Millennia screenshot of a pillaged territory.

Izmir seems to be in trouble in this game, its resource improvements being pillaged.

Another feature of the game that came in handy during this conquest was the Domain mechanic. Each civilization has six Domains – Exploration, Government, Warfare, Diplomacy, Engineering, and Arts – they can invest in. The higher your investment into these areas, the better powers you get from them. You can adopt new government systems, spread religion, claim territory, or heal army units through this mechanic.

Millennia also has its own version of the great people mechanic, allowing you to recruit various historical and mythical personalities from all walks of life to use in different positions in your realm – I got Beowulf to command one of my armies ravaging Roman territory.
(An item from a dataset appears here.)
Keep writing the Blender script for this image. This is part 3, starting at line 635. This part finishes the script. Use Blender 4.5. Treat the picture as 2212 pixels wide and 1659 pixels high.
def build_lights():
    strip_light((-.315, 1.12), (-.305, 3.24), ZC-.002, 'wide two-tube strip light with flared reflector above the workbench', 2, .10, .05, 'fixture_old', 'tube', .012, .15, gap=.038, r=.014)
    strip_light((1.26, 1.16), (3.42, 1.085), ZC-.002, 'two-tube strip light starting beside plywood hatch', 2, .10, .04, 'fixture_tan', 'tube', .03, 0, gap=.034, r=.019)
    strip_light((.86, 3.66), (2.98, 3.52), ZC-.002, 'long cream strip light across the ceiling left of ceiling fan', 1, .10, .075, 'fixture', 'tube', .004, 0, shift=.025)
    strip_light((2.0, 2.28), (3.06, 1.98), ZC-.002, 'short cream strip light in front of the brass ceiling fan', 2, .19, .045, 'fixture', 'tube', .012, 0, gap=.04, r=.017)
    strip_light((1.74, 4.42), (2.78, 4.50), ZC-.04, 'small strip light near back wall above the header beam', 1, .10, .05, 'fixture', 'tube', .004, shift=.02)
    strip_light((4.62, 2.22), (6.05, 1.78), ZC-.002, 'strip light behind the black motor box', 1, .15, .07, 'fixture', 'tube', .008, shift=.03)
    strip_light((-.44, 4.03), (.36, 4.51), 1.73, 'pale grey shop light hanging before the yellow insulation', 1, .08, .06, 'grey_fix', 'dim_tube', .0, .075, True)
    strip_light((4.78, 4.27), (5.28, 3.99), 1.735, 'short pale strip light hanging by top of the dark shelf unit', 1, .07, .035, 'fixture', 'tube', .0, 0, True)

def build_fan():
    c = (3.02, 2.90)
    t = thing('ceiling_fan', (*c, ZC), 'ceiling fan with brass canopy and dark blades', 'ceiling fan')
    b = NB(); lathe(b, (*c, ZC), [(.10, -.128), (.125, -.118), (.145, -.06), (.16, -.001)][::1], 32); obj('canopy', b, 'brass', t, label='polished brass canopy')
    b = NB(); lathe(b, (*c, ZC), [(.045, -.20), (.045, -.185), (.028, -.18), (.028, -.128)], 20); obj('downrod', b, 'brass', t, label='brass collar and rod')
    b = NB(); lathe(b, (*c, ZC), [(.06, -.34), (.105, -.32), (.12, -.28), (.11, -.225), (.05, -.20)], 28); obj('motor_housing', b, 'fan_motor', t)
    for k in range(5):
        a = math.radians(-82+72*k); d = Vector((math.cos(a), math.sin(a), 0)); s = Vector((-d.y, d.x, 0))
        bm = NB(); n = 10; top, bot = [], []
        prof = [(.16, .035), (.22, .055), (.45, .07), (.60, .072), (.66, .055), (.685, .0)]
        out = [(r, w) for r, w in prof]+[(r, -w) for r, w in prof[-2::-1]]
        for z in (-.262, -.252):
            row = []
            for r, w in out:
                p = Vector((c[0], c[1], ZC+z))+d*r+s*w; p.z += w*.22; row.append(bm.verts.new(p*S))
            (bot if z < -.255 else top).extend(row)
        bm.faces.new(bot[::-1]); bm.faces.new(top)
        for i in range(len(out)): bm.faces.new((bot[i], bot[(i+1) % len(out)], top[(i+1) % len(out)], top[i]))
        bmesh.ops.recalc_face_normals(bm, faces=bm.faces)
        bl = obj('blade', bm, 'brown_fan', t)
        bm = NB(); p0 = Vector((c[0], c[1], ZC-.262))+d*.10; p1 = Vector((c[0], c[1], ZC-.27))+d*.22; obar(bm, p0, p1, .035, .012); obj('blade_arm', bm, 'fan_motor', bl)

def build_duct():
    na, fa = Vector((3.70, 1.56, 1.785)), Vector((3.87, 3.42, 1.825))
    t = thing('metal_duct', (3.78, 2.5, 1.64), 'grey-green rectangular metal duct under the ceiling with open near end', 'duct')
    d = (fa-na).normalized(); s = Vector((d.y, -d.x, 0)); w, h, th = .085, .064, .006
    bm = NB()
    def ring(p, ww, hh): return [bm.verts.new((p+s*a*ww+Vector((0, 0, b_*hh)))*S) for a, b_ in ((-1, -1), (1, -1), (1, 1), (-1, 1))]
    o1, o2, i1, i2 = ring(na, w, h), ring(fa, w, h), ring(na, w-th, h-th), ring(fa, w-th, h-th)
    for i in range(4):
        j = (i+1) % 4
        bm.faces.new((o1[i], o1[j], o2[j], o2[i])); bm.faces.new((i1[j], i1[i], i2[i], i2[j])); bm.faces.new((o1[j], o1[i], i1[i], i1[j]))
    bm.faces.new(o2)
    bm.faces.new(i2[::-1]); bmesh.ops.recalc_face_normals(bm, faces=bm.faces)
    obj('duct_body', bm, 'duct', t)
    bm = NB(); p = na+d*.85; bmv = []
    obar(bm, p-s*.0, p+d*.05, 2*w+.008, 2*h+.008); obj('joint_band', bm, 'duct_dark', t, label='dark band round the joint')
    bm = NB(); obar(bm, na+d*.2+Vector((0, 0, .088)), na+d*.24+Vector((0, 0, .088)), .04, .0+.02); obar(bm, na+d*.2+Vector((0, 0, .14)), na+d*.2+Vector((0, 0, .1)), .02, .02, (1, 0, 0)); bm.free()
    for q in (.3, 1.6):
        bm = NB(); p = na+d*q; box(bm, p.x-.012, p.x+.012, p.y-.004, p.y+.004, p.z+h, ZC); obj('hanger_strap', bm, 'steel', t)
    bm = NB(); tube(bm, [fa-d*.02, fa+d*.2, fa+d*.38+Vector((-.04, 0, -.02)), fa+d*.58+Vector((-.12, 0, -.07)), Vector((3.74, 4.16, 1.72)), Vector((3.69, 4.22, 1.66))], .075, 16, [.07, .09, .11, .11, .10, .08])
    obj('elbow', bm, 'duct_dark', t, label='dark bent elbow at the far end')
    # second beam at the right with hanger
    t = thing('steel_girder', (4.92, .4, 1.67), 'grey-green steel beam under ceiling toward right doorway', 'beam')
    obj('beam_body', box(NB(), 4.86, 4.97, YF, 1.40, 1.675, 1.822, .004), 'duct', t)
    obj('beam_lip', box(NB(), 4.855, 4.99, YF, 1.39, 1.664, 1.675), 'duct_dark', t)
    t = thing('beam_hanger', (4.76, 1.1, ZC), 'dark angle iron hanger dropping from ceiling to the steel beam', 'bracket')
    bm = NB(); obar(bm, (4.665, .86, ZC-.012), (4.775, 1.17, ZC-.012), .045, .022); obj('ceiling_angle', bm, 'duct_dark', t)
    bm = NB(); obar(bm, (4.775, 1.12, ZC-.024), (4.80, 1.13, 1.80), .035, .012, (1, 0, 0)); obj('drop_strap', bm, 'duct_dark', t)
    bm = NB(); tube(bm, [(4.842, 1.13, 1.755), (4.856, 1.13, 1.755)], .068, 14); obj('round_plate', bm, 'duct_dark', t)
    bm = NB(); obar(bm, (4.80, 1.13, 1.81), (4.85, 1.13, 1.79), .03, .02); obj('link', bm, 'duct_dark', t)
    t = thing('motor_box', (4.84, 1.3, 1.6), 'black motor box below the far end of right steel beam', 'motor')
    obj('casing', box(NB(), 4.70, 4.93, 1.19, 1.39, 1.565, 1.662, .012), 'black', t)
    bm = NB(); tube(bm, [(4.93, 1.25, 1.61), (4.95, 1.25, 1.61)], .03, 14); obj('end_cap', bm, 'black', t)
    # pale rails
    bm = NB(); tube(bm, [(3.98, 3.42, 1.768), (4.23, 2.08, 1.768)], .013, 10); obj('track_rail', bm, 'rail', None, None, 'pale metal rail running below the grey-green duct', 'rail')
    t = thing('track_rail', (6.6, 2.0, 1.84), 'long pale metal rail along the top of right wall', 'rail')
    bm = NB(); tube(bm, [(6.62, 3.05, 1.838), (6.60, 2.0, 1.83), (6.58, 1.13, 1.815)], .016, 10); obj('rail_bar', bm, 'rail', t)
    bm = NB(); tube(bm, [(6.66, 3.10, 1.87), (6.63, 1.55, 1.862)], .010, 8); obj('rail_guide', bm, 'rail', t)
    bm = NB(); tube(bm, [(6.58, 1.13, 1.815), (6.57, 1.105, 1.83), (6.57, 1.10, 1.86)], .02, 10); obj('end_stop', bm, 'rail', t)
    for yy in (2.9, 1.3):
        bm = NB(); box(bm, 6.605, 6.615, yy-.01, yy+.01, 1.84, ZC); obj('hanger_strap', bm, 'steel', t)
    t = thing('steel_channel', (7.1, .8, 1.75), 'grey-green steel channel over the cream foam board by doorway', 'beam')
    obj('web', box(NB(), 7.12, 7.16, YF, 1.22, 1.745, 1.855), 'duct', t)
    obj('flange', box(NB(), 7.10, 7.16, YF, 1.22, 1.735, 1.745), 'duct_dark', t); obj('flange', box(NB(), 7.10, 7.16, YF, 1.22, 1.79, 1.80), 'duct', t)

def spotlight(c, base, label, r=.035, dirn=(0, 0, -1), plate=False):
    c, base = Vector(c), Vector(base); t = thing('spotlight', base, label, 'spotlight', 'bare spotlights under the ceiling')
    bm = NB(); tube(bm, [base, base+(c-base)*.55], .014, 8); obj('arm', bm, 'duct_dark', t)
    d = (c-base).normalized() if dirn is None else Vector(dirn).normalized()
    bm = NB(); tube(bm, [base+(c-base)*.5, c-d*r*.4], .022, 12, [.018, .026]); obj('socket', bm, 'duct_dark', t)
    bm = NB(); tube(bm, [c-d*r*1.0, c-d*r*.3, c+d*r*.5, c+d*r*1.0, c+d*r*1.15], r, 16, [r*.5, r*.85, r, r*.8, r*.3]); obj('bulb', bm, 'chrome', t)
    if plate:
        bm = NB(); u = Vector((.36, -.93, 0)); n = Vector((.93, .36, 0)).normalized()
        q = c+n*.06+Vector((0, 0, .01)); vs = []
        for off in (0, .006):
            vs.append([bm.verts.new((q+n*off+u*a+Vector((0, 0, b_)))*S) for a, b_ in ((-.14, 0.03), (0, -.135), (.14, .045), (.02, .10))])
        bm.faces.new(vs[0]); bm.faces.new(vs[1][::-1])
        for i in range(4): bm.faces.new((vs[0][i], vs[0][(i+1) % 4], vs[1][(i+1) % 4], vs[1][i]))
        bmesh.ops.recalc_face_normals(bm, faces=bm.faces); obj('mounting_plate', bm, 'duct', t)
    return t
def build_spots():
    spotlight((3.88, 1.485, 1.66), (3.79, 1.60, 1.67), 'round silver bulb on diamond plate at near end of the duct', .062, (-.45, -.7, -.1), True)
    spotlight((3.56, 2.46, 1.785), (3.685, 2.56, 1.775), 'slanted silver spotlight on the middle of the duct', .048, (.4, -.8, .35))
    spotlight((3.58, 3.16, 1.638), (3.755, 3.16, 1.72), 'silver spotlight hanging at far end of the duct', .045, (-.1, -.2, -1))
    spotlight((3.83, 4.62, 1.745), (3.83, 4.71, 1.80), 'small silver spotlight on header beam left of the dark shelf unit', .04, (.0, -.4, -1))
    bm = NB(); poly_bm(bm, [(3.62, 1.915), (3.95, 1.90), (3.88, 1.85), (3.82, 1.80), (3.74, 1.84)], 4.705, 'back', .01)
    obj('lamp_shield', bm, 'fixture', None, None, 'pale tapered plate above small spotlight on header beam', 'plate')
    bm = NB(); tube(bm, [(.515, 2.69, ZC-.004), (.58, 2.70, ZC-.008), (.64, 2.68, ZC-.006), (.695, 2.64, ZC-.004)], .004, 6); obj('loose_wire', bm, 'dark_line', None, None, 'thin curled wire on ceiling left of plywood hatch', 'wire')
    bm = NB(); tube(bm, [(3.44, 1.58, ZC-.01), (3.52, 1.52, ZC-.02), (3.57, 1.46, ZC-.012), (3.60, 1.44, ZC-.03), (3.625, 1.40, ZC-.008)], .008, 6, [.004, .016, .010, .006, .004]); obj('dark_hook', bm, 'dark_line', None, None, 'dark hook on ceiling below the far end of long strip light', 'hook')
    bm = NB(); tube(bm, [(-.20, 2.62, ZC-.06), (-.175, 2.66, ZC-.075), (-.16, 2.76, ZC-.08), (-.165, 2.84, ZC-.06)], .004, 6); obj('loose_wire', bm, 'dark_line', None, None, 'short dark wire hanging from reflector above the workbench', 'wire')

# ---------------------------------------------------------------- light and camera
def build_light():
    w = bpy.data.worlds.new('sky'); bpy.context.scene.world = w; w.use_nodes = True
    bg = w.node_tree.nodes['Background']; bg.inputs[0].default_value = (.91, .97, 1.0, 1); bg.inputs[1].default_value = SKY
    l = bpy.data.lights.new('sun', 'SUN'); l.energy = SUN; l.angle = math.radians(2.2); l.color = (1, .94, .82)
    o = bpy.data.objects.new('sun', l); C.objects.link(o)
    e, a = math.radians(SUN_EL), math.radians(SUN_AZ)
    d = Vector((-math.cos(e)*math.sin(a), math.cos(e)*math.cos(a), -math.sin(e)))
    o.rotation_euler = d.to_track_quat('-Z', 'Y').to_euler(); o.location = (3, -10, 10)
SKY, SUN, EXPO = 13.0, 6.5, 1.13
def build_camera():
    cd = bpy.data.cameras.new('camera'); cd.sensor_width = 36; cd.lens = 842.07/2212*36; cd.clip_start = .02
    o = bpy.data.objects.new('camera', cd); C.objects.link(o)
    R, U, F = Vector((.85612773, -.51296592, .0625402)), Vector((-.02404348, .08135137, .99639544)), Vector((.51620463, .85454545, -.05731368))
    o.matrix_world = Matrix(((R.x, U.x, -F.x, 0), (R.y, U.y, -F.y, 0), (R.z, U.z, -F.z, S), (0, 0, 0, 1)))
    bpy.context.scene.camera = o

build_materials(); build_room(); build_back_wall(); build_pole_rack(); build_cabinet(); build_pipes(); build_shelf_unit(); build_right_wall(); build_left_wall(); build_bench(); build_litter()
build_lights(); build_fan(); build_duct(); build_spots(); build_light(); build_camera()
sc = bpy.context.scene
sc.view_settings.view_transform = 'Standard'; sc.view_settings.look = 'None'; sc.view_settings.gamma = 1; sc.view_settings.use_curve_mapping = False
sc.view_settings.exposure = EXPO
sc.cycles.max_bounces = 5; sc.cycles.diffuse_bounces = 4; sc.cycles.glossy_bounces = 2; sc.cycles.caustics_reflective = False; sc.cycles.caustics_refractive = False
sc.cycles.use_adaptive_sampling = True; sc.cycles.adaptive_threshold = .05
Of course, the Viking folklore hero is a force to be reckoned with in that day and age, but he’d eventually lose usefulness due to the world moving to different military technologies.

In Millennia, conquering or even founding another city won’t immediately give you direct control over it. They’ll start out as colonies that need to grow into vassals, which provide you with the revenue and resources from their territory, but you won’t be able to build units or structures in them. This makes empire management a lot easier initially. Once they’ve reached a certain size, you can assume direct command over them.

Neutral city states, Barbarians, natural wonders, and good old goodie huts populate the map aside from yourself and your rivals, providing ample opportunity for trade, diplomacy, exploration, and fighting. You can build world wonders, compete in the space race, and pursue the kind of victory you want to achieve – the world is your oyster.

At its core, Millennia feels very familiar – all the usual pieces are there. However, the new layer of the city-building mechanics as well as the exciting nature of the reactive eras add some exotic spice to the entire recipe. I, for one, can’t wait to taste more of this particular dish.

Millennia is set to be released on PC in 2024.